To My Friend Mr Celcom

After a good year of coaxing, Anita finally agreed to plunge on the iOS route. This followed an incident - an indecent one - with her friends when her phone went dead in the middle of a conversation, and everyone was blaming her trusty old Sony Ericsson. Well, one has to move on with the time.

She agreed to go for an iPhone 4, but only in white. Plus, she has already planned some lavish cover design which would put Paris Holton to shame. During our afternoon out in Pavilion, we dropped by the Celcom Blue Cube outlet there - ironically right opposite a Maxis branch. As we wanted to keep our identical Celcom number, we decided to stay loyal.

It was a Sunday, and only a handful of customers were around, but we still had to wait a good 15 minutes before being served although the sales rep did acknowledge we were there. She went through all the usual shpill about the right package for Anita, and we finally settled form a 32GB white iPhone 4.

Unfortunately, since both Anita's and my numbers were under my name, I had to cancel her numbers account and reregister under her name. Despite coming over to a Celcom branch, the process would take place after 24 hours ad we can only pick up the iPhone the next day. When asked about the logic behind it, there were just no explanation. "That's the rule!". My sore throat prevented me from going further, both in terms of conversation or walking quarter of a mile to Low Yat.

I did not mind the extra time waiting, but being a busy man, I really can't afford another round trip just to pick the phone up the next day. While can't they just bloody remote activate the damn phone. After all, if you pick one up at an Apple Store in the US, the come with an AT&T sim, which would can later be activated on your Mac.

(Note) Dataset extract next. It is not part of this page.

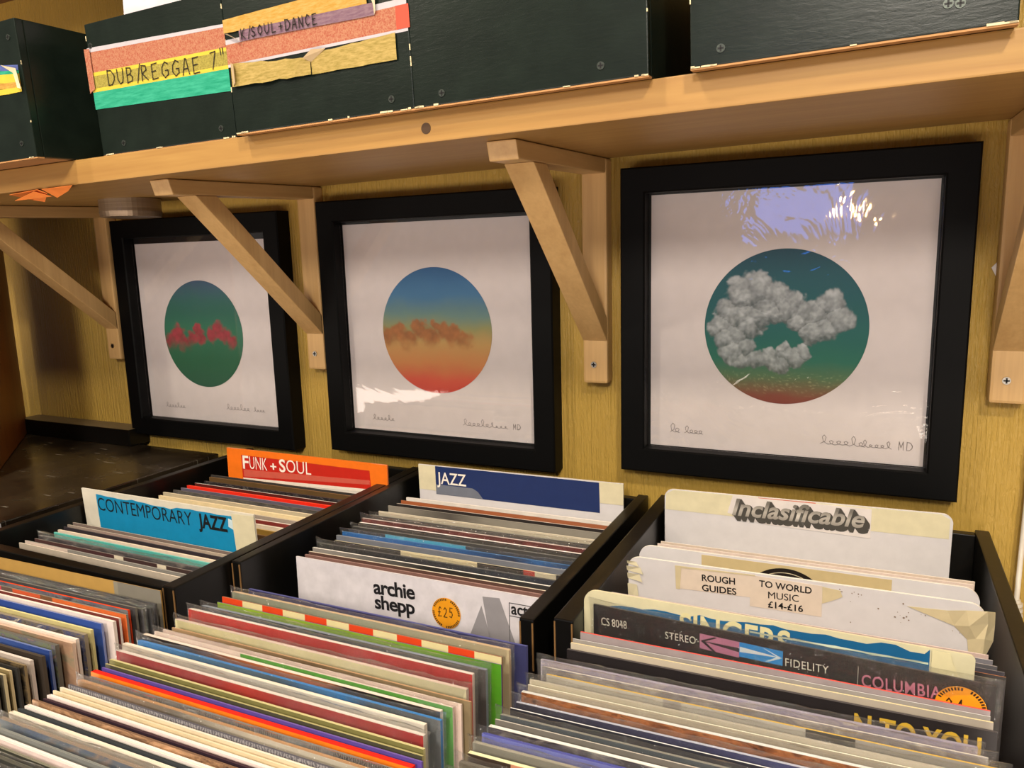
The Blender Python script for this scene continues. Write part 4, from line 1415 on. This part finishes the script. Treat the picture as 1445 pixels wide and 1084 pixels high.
# --- world music crate
WB = [
    (-.107, -.168, '#f0e6da', p('#c9b8a8'), 0, 'white-edged', .0030, 0, -.006),
    (-.109, -.176, '#efe2d8', p('#d8c4b8'), 0, 'pinkish cream', .0030, 0, -.006),
]
row(WB, 'behind the half record card', 'records among the world music dividers', .022, 1.5, -.233, -.555)
WG = [
    (-.114, -.331, '#e8d4cc', p('#bfa8a0'), 0, 'pale pink', .0024, .01),
    (-.112, -.336, '#c8c2c0', p('#77747a'), 0, 'silver grey', .0022, .0),
    (-.110, -.341, '#a39c9a', ('r', [(0, '#d98040'), (.08, '#5c5a5e')]), 0, 'grey orange-cornered', .0022, -.012),
    (-.106, -.346, '#7f7a7c', p('#45434a'), 0, 'dark grey', .0022, -.02),
    (-.106, -.3550, '#e09058', p('#2a2320'), 0, 'orange-edged', .0016, -.016),
]
row(WG, 'in front of ROUGH GUIDES', 'records in front of the rough guides card', .0, 0.0, -.233, -.555)

c, cv, X, Z = record((-.116, -.3795, -.225), -.045, 0.0, -.555, .003, '#45403c', ('g', [(0, '#211d1b'), (1, '#2a2522')]), 'black CS 8048 STEREO FIDELITY sleeve with pink and blue arrows', 'records in the world music crate', True, 5)
CREAM = flat('#d8d0c0', .5)
PINK = flat('#b0708c', .5)
BLU = flat('#2a86cc', .5)
text_obj('CS 8048', CREAM, cv, X(.0079), Z(-.0186), -.0003, .0245, .0075, rot=.05)
text_obj('STEREO', CREAM, cv, X(.0680), Z(-.0184), -.0003, .0270, .0066, rot=.03, track=1.1)
MB().box(X(.0965), X(.0975), -.0003, -.0001, Z(-.0150), Z(-.0142)).build('dot', CREAM, cv)
text_obj('FIDELITY', CREAM, cv, X(.1690), Z(-.0196), -.0003, .0330, .0068, rot=.03, track=1.1)
text_obj('COLUMBIA', flat('#c0768a', .5), cv, X(.2264), Z(-.0226), -.0003, .0545, .0100, bold=.01, rot=.06, track=1.1)
pp = patch(cv, 'pink_arrow_panel', PINK, [(X(.0984), Z(-.0205)), (X(.1318), Z(-.0215)), (X(.1318), Z(-.0073)), (X(.0984), Z(-.0069))], -.0002, .0001)
m = MB()
m.face([(X(.0990), -.0003, Z(-.0133)), (X(.1318), -.0003, Z(-.0165)), (X(.1318), -.0003, Z(-.0125))])
m.face([(X(.0990), -.0003, Z(-.0133)), (X(.1105), -.0003, Z(-.0215)), (X(.1120), -.0003, Z(-.0205)), (X(.1030), -.0003, Z(-.0133))])
m.face([(X(.0990), -.0003, Z(-.0133)), (X(.1030), -.0003, Z(-.0133)), (X(.1130), -.0003, Z(-.0080)), (X(.1110), -.0003, Z(-.0075))])
m.build('arrow', flat('#2a2224', .5), pp)
pp = patch(cv, 'blue_arrow_panel', BLU, [(X(.1318), Z(-.0203)), (X(.1668), Z(-.0203)), (X(.1668), Z(-.0075)), (X(.1318), Z(-.0072))], -.0002, .0001)
m = MB()
m.face([(X(.1322), -.0003, Z(-.0160)), (X(.1662), -.0003, Z(-.0136)), (X(.1322), -.0003, Z(-.0112))])
m.face([(X(.1662), -.0003, Z(-.0136)), (X(.1520), -.0003, Z(-.0082)), (X(.1505), -.0003, Z(-.0078)), (X(.1620), -.0003, Z(-.0132))])
m.face([(X(.1662), -.0003, Z(-.0136)), (X(.1620), -.0003, Z(-.0138)), (X(.1530), -.0003, Z(-.0196)), (X(.1548), -.0003, Z(-.0196))])
m.build('arrow', flat('#cdd8dc', .5), pp)
MB().box(X(.2231), X(.2234), -.0003, -.0001, Z(-.030), Z(-.0068)).build('thin_line', CREAM, cv)
MB().box(X(.283), X(.298), -.0003, -.0001, Z(-.024), Z(-.0095)).build('pink_block', flat('#9a5c74', .5), cv)
sticker(cv, X(.2935), Z(-.0225), .0170, '24-', -.0010)

FR = [
    (-.1200, -.4010, '#e8564c', p('#8a7f80'), 0, 'red-edged', .0030, -.02, -.0015),
    (-.1205, -.4110, '#c9c4bc', ('g', [(0, '#77747a'), (.5, '#b5b0a8'), (1, '#8a8782')]), 0, 'silvery grey', .0024, -.008, -.006),
    (-.1210, -.4185, '#efe8de', p('#8a8580'), 0, 'white paper-edged', .0018),
    (-.1200, -.4250, '#dccaa0', ('g', [(0, '#b8ac98'), (1, '#9a9084')]), 0, 'cream-edged grey', .0028),
    (-.1190, -.4360, '#4f4a4a', p('#1f1b1c'), 0, 'black with yellow letters', .0036),
    (-.1330, -.4600, '#9c94a4', ('n', ['#77707c', '#b0a4ac', '#8d84a0', '#c9bcb4'], 26), 1, 'lavender-grey'),
    (-.1280, -.4705, '#d8d0c8', ('n', ['#5a5660', '#8a8488', '#c0b8b0'], 50), 1, 'pale mottled', .0022),
    (-.1200, -.4800, '#dcb450', ('r', [(0, '#b3aca0'), (.3, '#97908a'), (.34, '#b0aaa0'), (.62, '#4c4844'), (.72, '#9a948c')]), 1, 'yellow-edged grey', .0026),
    (-.1290, -.4920, '#b4ac9c', ('g', [(0, '#b3a994'), (.4, '#a49c8c'), (1, '#bdb3a4')]), 1, 'putty grey'),
    (-.1275, -.5000, '#e6dcc8', ('g', [(0, '#a89c88'), (1, '#8f8678')]), 0, 'cream thin', .0020),
    (-.1280, -.5090, '#ece2d8', ('n', ['#2c1a10', '#74401c', '#a8683a', '#4a2a18'], 60), 1, 'rust-patterned', .0042),
    (-.1260, -.5240, '#b9bccb', ('g', [(0, '#2c2a36'), (.45, '#2f3050'), (.6, '#3d4068'), (1, '#4a4a78')]), 1, 'navy white-edged', .0032),
    (-.1270, -.5335, '#e8e4e0', ('g', [(0, '#26262e'), (1, '#34343c')]), 0, 'black white-lined', .0020),
    (-.1300, -.5430, '#8d8a80', ('g', [(0, '#464c52'), (.6, '#474d52'), (1, '#7a756c')]), 1, 'dark slate'),
    (-.1310, -.5505, '#b8b2a8', p('#66625c'), 0, 'ash grey', .0020),
    (-.1315, -.5580, '#e0d8d2', ('n', ['#2a262a', '#3c363a', '#8d8480'], 60), 0, 'white-edged black', .0042),
    (-.1320, -.5680, '#4a4fa0', ('g', [(0, '#6a70bc'), (.5, '#7478b4'), (.52, '#b4b4cc'), (.56, '#6c70ac'), (1, '#5a5c8c')]), 1, 'violet-blue', .0034),
    (-.1335, -.5790, '#a09a8c', ('g', [(0, '#77746a'), (1, '#8c887c')]), 1, 'grey-olive'),
    (-.1310, -.5900, '#ecd8ae', ('r', [(0, '#3a2e26'), (.10, '#c08468'), (.2, '#4c3a30'), (.5, '#8a6a58')]), 0, 'cream-edged pictured', .0040),
    (-.1320, -.6010, '#6d675c', ('n', ['#3a362e', '#6a6254', '#8d8474'], 30), 1, 'mossy brown'),
    (-.1310, -.6130, '#bdb6aa', p('#77736c'), 1, 'dove grey'),
    (-.1310, -.6250, '#4c4a4c', p('#2c2a2c'), 1, 'coal black'),
    (-.1310, -.6370, '#ddd2c0', p('#a39a8a'), 1, 'stone'),
]
res = row(FR, 'before the CS 8048 record', 'records in the world music crate', .030, -2.5, -.240, -.555, tmax=.0036, gain=1.3)
c, cv, X, Z = res[4]
text_obj('N TO YOU', flat('#c9a436', .5), cv, X(.2250), Z(-.0240), -.0004, .081, .0185, bold=.03)
c, cv, X, Z = res[5]
m = MB()
for a, b in ((.235, .253), (.262, .275), (.283, .297), (.303, .313)):
    m.box(X(a), X(b), -.0003, -.0001, Z(-.016), Z(-.007))
m.build('red_block', flat('#c8523a', .5), cv)

# ------------------------------------------------------------------ lift everything to its real height above the floor
for o in list(S.objects):
    if o.parent is None and o.type not in {'CAMERA', 'LIGHT'}:
        o.location.z += Z0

Well, Mr Celcom, I'm sure you don't read complaints, but I think the only way to discourage the linters from buying illegal units would be to trump them at least in terms of customer service. If you can't even offer that, than the monopoly that these telco has certainly is an unhealthy one. It just curtailed retail progress, and made it blinding obvious that all they cared about was the bottom line. It was all down to money. A single subscriber pulling out won't bring them out of business ...... Anita still insist on getting the iPhone 'legally', so I had to just swallow it.